**What the task asks**
Nothing but the lines from the top of the data to the line holding "DARK = mat('dark_recess', '#4a3024', .6)" should be printed, word for word and both ends included; leave the pictures out.

**Given information**
####

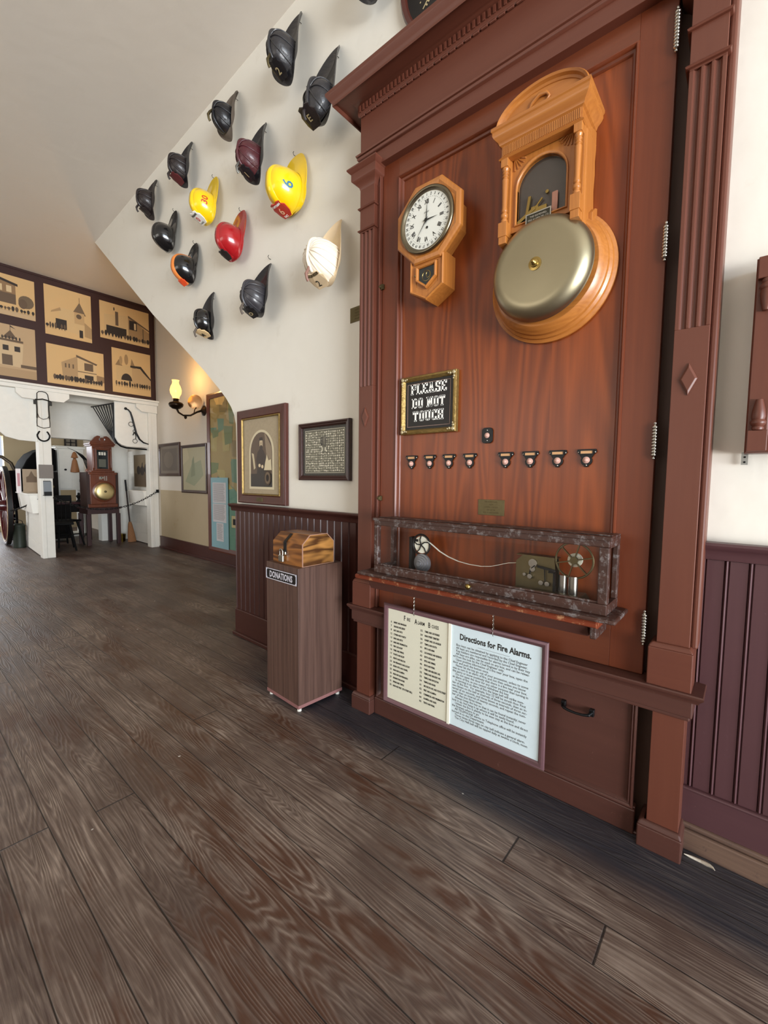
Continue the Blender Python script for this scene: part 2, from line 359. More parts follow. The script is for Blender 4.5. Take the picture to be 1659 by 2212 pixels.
CLOCKW = wood('red_brown_clock_wood', '#4a1f0f', '#7c3c1c', 'z', freq=8, grain=.3, rough=.35, coat=.3)
BLACKM = mat('black_metal', '#121315', .38, .4)
IRON = mat('dark_iron', '#1a1918', .5, .5, noise=.3, nscale=30)
BRASS = mat('old_brass', '#a58c52', .32, 1, noise=.15, nscale=20)
BRASSD = mat('tarnished_brass', '#6c6248', .42, 1, noise=.3, nscale=25)
NICKEL = mat('nickel_steel', '#b9b6ae', .25, 1)
GONG = mat('brushed_gong_brass', '#a59b80', .40, 1, noise=.06, nscale=5)
CREAM = mat('cream_paper', '#e9e5d2', .6, noise=.03, nscale=12)
INK = mat('black_ink', '#15130f', .6)
GOLD = mat('worn_gilt', '#8d7442', .42, .7, noise=.5, nscale=60, bump=.4)
BLACKP = mat('black_sign_panel', '#0e0908', .45)
WHITEL = mat('white_lettering', '#f3f1ea', .5)
DARK = mat('dark_recess', '#4a3024', .6)

# ================================================================== THE SETTING
floor = struct(MB().box(-14, 4.2, -5.2, 3.7, -.05, 0).build('floor', floor_mat()), 'worn dark plank floor')
struct(MB().box(-7.9, 4.2, -5.2, 3.7, 4.08, 4.2).build('ceiling', CEIL), 'pale painted plaster ceiling')
LM = Matrix.Translation((0, 1.71, 0)) @ Matrix.Rotation(-.031, 4, 'Z')      # frame of the long wall: x along it, y into it
poly = [(4.4, 0), (4.4, 4.08), (-6.29, 4.08), (-4.54, 2.80), (-3.50, 2.10), (-3.26, 1.925), (-3.14, 1.83), (-3.065, 1.755), (-3.02, 1.69), (-2.998, 1.62), (-2.993, 1.52), (-2.993, 0)]
struct(MB(xf=LM).prism(poly, 0, 1.285).build('wall_helmets', WALL), 'white plaster wall with a slanting edge under the stairs')
struct(MB(xf=LM).box(-14, -2.9, 1.29, 1.4, 0, 4.08).build('wall_recess', GREYWALL), 'recessed plaster wall beyond the slanting edge')
struct(MB(xf=LM).box(-7.86, -6.05, 1.284, 1.292, .2, 1.007).build('trim_1', BEIGE), 'tan painted lower band of the recessed wall')
struct(MB(xf=LM).box(-7.88, -2.995, 1.268, 1.292, 0, .185).box(-7.88, -2.995, 1.262, 1.292, .185, .205).box(-7.88, -2.995, 1.25, 1.292, 0, .03).build('baseboard_recess', WAINSX, bevel=.004), 'dark baseboard of the recessed wall')
far = MB().box(-8.0, -7.9, -5.2, 3.35, 2.52, 4.08).box(-8.0, -7.9, -5.2, -.35, 0, 2.52)
struct(far.build('wall_far', GREYWALL), 'far wall above the stall openings')
struct(MB().box(-14, 4.2, -5.3, -5.2, 0, 4.08).build('wall_opposite', WALL), 'plaster wall opposite the cabinet')
ent = MB().box(4.0, 4.2, 1.3, 1.9, 0, 4.08).box(4.0, 4.2, -5.2, -3.5, 0, 4.08).box(4.0, 4.2, -3.5, 1.3, 3.2, 4.08)
struct(ent.build('wall_entrance', WALL), 'wall round the open front doorway')
struct(MB().box(-14, -8.0, -5.2, 3.5, 2.62, 2.7).build('ceiling_stalls', WHITEPAINT), 'white board ceiling of the stalls')
bw = MB().box(-12.7, -12.5, -5.2, 3.5, 0, .12).box(-12.7, -12.5, 1.9, 3.5, .12, 2.62).box(-12.7, -12.5, -5.2, .3, .12, 2.62).box(-12.7, -12.5, .3, 1.9, 2.1, 2.62)
def brick_mat():
    m, t, b = nt('cream_painted_brick'); tc = N(t, 'ShaderNodeTexCoord'); mp = N(t, 'ShaderNodeMapping')
    mp.inputs['Rotation'].default_value = (PI/2, 0, PI/2); L(t, tc.outputs['Object'], mp.inputs[0])
    br = N(t, 'ShaderNodeTexBrick', inp={'Scale': 4.5, 'Color1': C('#cfc09a'), 'Color2': C('#bfae86'), 'Mortar': C('#a8987a')}); L(t, mp.outputs[0], br.inputs[0])
    L(t, br.outputs[0], b.inputs['Base Color']); b.inputs['Roughness'].default_value = .8; return m
struct(bw.build('wall_rear', brick_mat()), 'cream painted brick wall behind the stalls')
# white partition with a rounded opening behind the alarm clock table
pp = [(1.5, 2.62), (3.4, 2.62), (3.4, 0), (2.80, 0), (2.80, 1.80), (2.775, 1.86), (2.72, 1.895), (2.60, 1.905), (1.5, 1.90)]
struct(MB().prism(pp, -9.6, -9.4, 'x').build('wall_stall', WHITEPAINT), 'white stall partition with an opening')

# stall front: beam, posts, shaped boards
struct(MB().box(-7.98, -7.84, -.5, 3.26, 2.445, 2.52).box(-7.98, -7.80, -.5, 3.28, 2.495, 2.525).build('trim_2', WHITEPAINT, bevel=.004), 'white painted beam over the stall openings')
def post(y0, y1, nm, lab):
    m = MB().box(-8.06, -7.9, y0, y1, 0, 2.45).box(-7.905, -7.893, y0, y0+.055, 0, 2.35)
    struct(m.build(nm, WHITEPAINT, bevel=.006), lab)
post(1.585, 1.74, 'trim_3', 'white square post carrying the bridle and the horseshoe')
post(3.10, 3.242, 'trim_4', 'white post where the stalls meet the recessed wall')
post(-.35, -.2, 'trim_5', 'white square post further left')
cor = [(1.352, 2.45), (1.352, 2.385), (1.42, 2.318), (1.56, 2.312), (1.90, 2.312), (1.975, 2.38), (1.975, 2.45)]
struct(MB().prism(cor, -7.9, -7.855, 'x').build('trim_6', WHITEPAINT, bevel=.004), 'white bevelled bracket over the left post')
cor2 = [(2.905, 2.45), (2.905, 2.39), (2.99, 2.325), (3.24, 2.315), (3.24, 2.45)]
struct(MB().prism(cor2, -7.9, -7.87, 'x').build('trim_7', WHITEPAINT, bevel=.004), 'white bevelled bracket over the right post')
bl = [(-.2, 2.45), (-.2, 2.0), (.9, 2.0), (1.15, 1.86), (1.24, 1.765), (1.38, 1.725), (1.60, 1.715), (1.60, 2.45)]
struct(MB().prism(bl, -7.98, -7.94, 'x').build('trim_8', WHITEPAINT, bevel=.003), 'large white shaped board with a rounded lower corner')
br_ = [(2.61, 2.45), (2.605, 1.87), (2.65, 1.785), (2.70, 1.75), (2.78, 1.728), (3.12, 1.73), (3.12, 2.45)]
struct(MB().prism(br_, -7.98, -7.94, 'x').build('trim_9', WHITEPAINT, bevel=.003), 'white shaped board behind the curved harness bar')
struct(MB().box(-9.1, -8.9, 1.6, 3.2, 2.50, 2.62).box(-8.5, -8.3, 1.6, 3.2, 2.54, 2.62).build('trim_10', WHITEPAINT, bevel=.004), 'white ceiling battens inside the stall')

# wainscot left of the cabinet, with cap and baseboard
def wains(nm, lab, x0, x1, z0, z1, pitch, y, first=None):
    m = MB(xf=LM); pts = []; x = x0
    while x < x1-1e-4:
        xe = min(x+pitch, x1)
        pts += [(x, y), (x+.0035, y-.005), (x+.007, y), (x+.009, y+.004), (x+.012, y-.001), (xe-.003, y-.001), (xe-.001, y+.004)]; x = xe
    pts += [(x1, y), (x1, .003), (x0, .003)]
    m.prism(pts, z0, z1, 'z'); struct(m.build(nm, WAINS), lab)
def capm(nm, lab, x0, x1, zc):
    m = MB(xf=LM)
    prof = [(.002, zc-.055), (-.022, zc-.055), (-.026, zc-.045), (-.028, zc-.03), (-.040, zc-.022), (-.048, zc-.016), (-.052, zc-.008), (-.048, zc), (.002, zc)]
    m.prism(prof, x0, x1, 'x'); struct(m.build(nm, WAINSX, smooth=50), lab)
wains('trim_11', 'dark maroon beadboard wainscot left of the alarm cabinet', -2.993, -1.50, .2, .965, .0628, -.013)
capm('trim_12', 'rounded dark cap rail of the left wainscot', -3.04, -1.53, 1.018)
struct(MB(xf=LM).box(-3.0, -1.5, -.026, .002, 0, .205).box(-3.012, -1.5, -.045, .002, 0, .028).build('baseboard_left', WAINSX, bevel=.006), 'dark scuffed baseboard left of the cabinet')
WAR = wood('maroon_wainscot_daylit', '#472b2e', '#56383b', 'z', freq=4, grain=.1, rough=.42, streak=.4, bump=.04, wear=.5, wearcol='#7b6064')  # lighter copy of the wainscot maroon; daylight sheen put into the colour
WARX = wood('maroon_trim_daylit', '#472b2e', '#56383b', 'x', freq=4, grain=.1, rough=.42, streak=.4, bump=.05, wear=.4, wearcol='#80675a')  # trim version with the same daylight sheen in its colour
_w, _wx = WAINS, WAINSX; WAINS, WAINSX = WAR, WARX
wains('trim_13', 'maroon beadboard wainscot right of the alarm cabinet', -.155, 3.9, .2, .965, .058, -.013)
capm('trim_14', 'rounded cap rail of the right wainscot', -.105, 3.9, 1.022)
struct(MB(xf=LM).box(-.12, 3.9, -.024, .002, 0, .205).box(-.12, 3.9, -.03, .002, .195, .207).build('baseboard_right', WARX, bevel=.006), 'chipped maroon baseboard right of the cabinet')
WAINS, WAINSX = _w, _wx
SHOE = wood('worn_bare_shoe_moulding', '#3d2a26', '#7c614e', 'x', freq=6, grain=.8, rough=.6, streak=.7, along=.8, wear=1.2, wearcol='#3a2a2a')
struct(MB(xf=LM).box(-.115, 3.9, -.042, .002, 0, .070).box(-.115, 3.9, -.034, .002, .070, .088).build('trim_18', SHOE, bevel=.006), 'chipped bare wood shoe moulding along the right baseboard')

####

**Final answer**
Continue the Blender Python script for this scene: part 2, from line 359. More parts follow. The script is for Blender 4.5. Take the picture to be 1659 by 2212 pixels.
CLOCKW = wood('red_brown_clock_wood', '#4a1f0f', '#7c3c1c', 'z', freq=8, grain=.3, rough=.35, coat=.3)
BLACKM = mat('black_metal', '#121315', .38, .4)
IRON = mat('dark_iron', '#1a1918', .5, .5, noise=.3, nscale=30)
BRASS = mat('old_brass', '#a58c52', .32, 1, noise=.15, nscale=20)
BRASSD = mat('tarnished_brass', '#6c6248', .42, 1, noise=.3, nscale=25)
NICKEL = mat('nickel_steel', '#b9b6ae', .25, 1)
GONG = mat('brushed_gong_brass', '#a59b80', .40, 1, noise=.06, nscale=5)
CREAM = mat('cream_paper', '#e9e5d2', .6, noise=.03, nscale=12)
INK = mat('black_ink', '#15130f', .6)
GOLD = mat('worn_gilt', '#8d7442', .42, .7, noise=.5, nscale=60, bump=.4)
BLACKP = mat('black_sign_panel', '#0e0908', .45)
WHITEL = mat('white_lettering', '#f3f1ea', .5)
DARK = mat('dark_recess', '#4a3024', .6)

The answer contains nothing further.